| Aim |
Restate the opening lines of the material below word for word, stopping after the line that contains "return mb.mesh('inner_rail')".

| Data block |

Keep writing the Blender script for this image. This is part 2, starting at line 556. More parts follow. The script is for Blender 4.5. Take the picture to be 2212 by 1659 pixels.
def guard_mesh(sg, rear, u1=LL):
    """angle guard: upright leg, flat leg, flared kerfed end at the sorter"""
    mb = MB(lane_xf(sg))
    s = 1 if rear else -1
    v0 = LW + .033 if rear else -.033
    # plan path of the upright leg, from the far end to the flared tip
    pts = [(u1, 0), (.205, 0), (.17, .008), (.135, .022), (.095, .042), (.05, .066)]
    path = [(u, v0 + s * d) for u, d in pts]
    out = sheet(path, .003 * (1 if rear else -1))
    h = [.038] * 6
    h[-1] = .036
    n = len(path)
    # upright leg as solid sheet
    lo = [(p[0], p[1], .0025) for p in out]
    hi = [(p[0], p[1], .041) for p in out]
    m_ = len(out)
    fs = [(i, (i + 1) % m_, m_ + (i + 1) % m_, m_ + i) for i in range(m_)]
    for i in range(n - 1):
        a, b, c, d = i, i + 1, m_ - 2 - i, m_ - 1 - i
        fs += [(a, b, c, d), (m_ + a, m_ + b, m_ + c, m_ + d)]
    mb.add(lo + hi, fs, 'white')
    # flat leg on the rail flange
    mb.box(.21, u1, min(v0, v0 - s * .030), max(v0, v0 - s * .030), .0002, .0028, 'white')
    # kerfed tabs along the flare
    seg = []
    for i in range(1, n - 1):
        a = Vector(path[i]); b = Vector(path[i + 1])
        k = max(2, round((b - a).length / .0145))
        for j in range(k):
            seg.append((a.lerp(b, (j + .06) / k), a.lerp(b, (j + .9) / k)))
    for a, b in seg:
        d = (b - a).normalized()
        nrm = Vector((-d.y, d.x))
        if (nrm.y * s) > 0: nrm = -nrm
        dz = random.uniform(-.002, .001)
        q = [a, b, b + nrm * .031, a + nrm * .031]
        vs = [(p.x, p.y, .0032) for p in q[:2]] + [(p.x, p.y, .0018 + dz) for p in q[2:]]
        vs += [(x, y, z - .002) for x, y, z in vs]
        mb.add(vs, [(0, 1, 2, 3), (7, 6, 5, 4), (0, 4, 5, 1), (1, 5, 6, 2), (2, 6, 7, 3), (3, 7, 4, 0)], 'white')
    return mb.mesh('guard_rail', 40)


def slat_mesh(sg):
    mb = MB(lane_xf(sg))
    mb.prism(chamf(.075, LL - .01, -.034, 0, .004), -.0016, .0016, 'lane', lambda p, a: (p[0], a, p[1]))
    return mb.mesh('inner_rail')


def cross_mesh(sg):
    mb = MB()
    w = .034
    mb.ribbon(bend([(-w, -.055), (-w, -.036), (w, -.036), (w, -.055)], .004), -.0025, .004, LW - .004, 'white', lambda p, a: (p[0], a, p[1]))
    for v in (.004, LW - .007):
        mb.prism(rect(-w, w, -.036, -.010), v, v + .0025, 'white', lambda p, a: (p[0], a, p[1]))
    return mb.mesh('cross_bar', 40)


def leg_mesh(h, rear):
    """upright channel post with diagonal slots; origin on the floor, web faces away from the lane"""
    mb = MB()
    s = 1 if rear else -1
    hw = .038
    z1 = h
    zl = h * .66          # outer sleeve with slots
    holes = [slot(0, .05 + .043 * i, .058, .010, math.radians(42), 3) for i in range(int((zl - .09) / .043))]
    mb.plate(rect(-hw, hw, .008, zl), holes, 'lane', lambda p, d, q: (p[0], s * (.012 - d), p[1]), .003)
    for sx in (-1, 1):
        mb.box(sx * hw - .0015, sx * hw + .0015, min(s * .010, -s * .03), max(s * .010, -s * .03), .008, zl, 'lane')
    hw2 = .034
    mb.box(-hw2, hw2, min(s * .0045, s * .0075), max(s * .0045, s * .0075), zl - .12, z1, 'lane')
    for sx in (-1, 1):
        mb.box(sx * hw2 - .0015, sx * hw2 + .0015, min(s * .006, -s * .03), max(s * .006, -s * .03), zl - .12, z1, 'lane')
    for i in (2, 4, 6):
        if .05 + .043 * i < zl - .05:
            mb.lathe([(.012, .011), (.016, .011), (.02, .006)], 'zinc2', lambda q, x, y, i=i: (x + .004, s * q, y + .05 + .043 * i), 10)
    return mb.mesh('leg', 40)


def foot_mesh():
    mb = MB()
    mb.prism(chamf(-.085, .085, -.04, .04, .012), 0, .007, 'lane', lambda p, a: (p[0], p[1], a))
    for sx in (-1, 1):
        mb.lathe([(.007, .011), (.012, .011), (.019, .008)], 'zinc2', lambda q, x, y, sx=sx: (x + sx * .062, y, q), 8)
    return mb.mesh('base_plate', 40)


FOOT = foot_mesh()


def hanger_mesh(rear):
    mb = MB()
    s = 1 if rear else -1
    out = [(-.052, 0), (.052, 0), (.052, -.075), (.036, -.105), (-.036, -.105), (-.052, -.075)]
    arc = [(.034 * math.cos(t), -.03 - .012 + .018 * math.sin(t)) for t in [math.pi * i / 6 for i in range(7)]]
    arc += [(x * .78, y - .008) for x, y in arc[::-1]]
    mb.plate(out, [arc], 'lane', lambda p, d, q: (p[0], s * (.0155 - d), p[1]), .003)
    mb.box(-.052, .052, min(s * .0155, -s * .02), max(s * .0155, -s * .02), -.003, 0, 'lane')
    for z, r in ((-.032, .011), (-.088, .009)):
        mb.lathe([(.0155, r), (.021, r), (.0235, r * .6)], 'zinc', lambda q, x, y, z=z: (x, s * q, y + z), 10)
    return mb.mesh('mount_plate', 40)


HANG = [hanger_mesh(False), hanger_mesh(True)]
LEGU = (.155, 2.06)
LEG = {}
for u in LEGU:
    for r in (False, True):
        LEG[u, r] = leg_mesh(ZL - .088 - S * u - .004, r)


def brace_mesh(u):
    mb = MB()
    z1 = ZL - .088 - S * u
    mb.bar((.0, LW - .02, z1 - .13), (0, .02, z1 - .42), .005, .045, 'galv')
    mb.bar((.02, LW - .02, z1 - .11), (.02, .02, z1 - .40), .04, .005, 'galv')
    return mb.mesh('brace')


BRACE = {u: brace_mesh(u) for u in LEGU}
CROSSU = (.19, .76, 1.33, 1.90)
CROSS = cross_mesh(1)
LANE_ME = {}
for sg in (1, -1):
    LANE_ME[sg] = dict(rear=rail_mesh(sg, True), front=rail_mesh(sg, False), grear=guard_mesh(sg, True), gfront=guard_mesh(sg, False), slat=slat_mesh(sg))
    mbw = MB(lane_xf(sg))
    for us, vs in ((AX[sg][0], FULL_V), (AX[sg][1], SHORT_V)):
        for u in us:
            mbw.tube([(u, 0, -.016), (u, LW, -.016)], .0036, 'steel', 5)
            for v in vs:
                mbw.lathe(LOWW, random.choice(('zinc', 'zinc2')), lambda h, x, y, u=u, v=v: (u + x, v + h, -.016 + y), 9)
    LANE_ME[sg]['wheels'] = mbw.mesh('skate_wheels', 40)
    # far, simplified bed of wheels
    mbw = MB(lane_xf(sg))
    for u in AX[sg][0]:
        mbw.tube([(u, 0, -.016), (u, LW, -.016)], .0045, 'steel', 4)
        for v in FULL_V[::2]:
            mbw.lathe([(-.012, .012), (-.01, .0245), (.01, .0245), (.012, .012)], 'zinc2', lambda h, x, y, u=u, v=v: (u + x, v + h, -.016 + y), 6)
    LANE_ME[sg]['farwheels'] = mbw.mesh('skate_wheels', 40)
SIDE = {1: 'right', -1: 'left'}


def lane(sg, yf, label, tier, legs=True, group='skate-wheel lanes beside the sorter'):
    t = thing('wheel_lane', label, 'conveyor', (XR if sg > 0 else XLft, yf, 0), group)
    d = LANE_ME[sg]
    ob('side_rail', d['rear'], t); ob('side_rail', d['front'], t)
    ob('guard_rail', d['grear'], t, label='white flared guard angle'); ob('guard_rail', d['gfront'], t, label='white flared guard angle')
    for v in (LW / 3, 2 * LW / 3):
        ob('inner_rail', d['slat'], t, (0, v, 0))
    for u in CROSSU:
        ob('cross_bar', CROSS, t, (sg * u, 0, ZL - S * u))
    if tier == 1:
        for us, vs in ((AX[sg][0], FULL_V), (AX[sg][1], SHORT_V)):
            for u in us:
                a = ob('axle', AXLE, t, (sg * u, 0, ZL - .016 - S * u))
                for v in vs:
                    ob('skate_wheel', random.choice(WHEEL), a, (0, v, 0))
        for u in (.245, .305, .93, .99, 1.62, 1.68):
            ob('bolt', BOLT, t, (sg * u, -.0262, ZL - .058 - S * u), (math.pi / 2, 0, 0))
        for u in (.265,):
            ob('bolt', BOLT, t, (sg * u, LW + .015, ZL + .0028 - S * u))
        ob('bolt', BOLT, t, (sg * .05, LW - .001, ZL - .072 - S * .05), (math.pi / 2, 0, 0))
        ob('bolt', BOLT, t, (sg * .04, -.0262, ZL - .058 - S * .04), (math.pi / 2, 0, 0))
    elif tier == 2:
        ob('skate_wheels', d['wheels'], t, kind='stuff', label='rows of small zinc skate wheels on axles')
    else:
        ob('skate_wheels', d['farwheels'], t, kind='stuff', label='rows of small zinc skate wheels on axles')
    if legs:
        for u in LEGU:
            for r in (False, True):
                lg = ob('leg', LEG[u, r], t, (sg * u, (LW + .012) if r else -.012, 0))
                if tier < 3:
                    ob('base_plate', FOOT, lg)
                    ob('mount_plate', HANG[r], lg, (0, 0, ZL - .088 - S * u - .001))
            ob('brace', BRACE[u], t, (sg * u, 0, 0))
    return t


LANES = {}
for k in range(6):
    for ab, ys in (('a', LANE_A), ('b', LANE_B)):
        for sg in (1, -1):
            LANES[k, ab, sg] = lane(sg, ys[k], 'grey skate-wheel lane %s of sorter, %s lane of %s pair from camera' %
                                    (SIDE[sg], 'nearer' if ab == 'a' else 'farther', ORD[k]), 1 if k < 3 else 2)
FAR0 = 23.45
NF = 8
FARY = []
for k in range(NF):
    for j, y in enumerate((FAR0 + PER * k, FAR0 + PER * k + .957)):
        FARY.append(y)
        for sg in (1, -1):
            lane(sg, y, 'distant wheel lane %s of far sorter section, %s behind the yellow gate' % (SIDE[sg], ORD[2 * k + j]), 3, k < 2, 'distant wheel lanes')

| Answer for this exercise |
Keep writing the Blender script for this image. This is part 2, starting at line 556. More parts follow. The script is for Blender 4.5. Take the picture to be 2212 by 1659 pixels.
def guard_mesh(sg, rear, u1=LL):
    """angle guard: upright leg, flat leg, flared kerfed end at the sorter"""
    mb = MB(lane_xf(sg))
    s = 1 if rear else -1
    v0 = LW + .033 if rear else -.033
    # plan path of the upright leg, from the far end to the flared tip
    pts = [(u1, 0), (.205, 0), (.17, .008), (.135, .022), (.095, .042), (.05, .066)]
    path = [(u, v0 + s * d) for u, d in pts]
    out = sheet(path, .003 * (1 if rear else -1))
    h = [.038] * 6
    h[-1] = .036
    n = len(path)
    # upright leg as solid sheet
    lo = [(p[0], p[1], .0025) for p in out]
    hi = [(p[0], p[1], .041) for p in out]
    m_ = len(out)
    fs = [(i, (i + 1) % m_, m_ + (i + 1) % m_, m_ + i) for i in range(m_)]
    for i in range(n - 1):
        a, b, c, d = i, i + 1, m_ - 2 - i, m_ - 1 - i
        fs += [(a, b, c, d), (m_ + a, m_ + b, m_ + c, m_ + d)]
    mb.add(lo + hi, fs, 'white')
    # flat leg on the rail flange
    mb.box(.21, u1, min(v0, v0 - s * .030), max(v0, v0 - s * .030), .0002, .0028, 'white')
    # kerfed tabs along the flare
    seg = []
    for i in range(1, n - 1):
        a = Vector(path[i]); b = Vector(path[i + 1])
        k = max(2, round((b - a).length / .0145))
        for j in range(k):
            seg.append((a.lerp(b, (j + .06) / k), a.lerp(b, (j + .9) / k)))
    for a, b in seg:
        d = (b - a).normalized()
        nrm = Vector((-d.y, d.x))
        if (nrm.y * s) > 0: nrm = -nrm
        dz = random.uniform(-.002, .001)
        q = [a, b, b + nrm * .031, a + nrm * .031]
        vs = [(p.x, p.y, .0032) for p in q[:2]] + [(p.x, p.y, .0018 + dz) for p in q[2:]]
        vs += [(x, y, z - .002) for x, y, z in vs]
        mb.add(vs, [(0, 1, 2, 3), (7, 6, 5, 4), (0, 4, 5, 1), (1, 5, 6, 2), (2, 6, 7, 3), (3, 7, 4, 0)], 'white')
    return mb.mesh('guard_rail', 40)


def slat_mesh(sg):
    mb = MB(lane_xf(sg))
    mb.prism(chamf(.075, LL - .01, -.034, 0, .004), -.0016, .0016, 'lane', lambda p, a: (p[0], a, p[1]))
    return mb.mesh('inner_rail')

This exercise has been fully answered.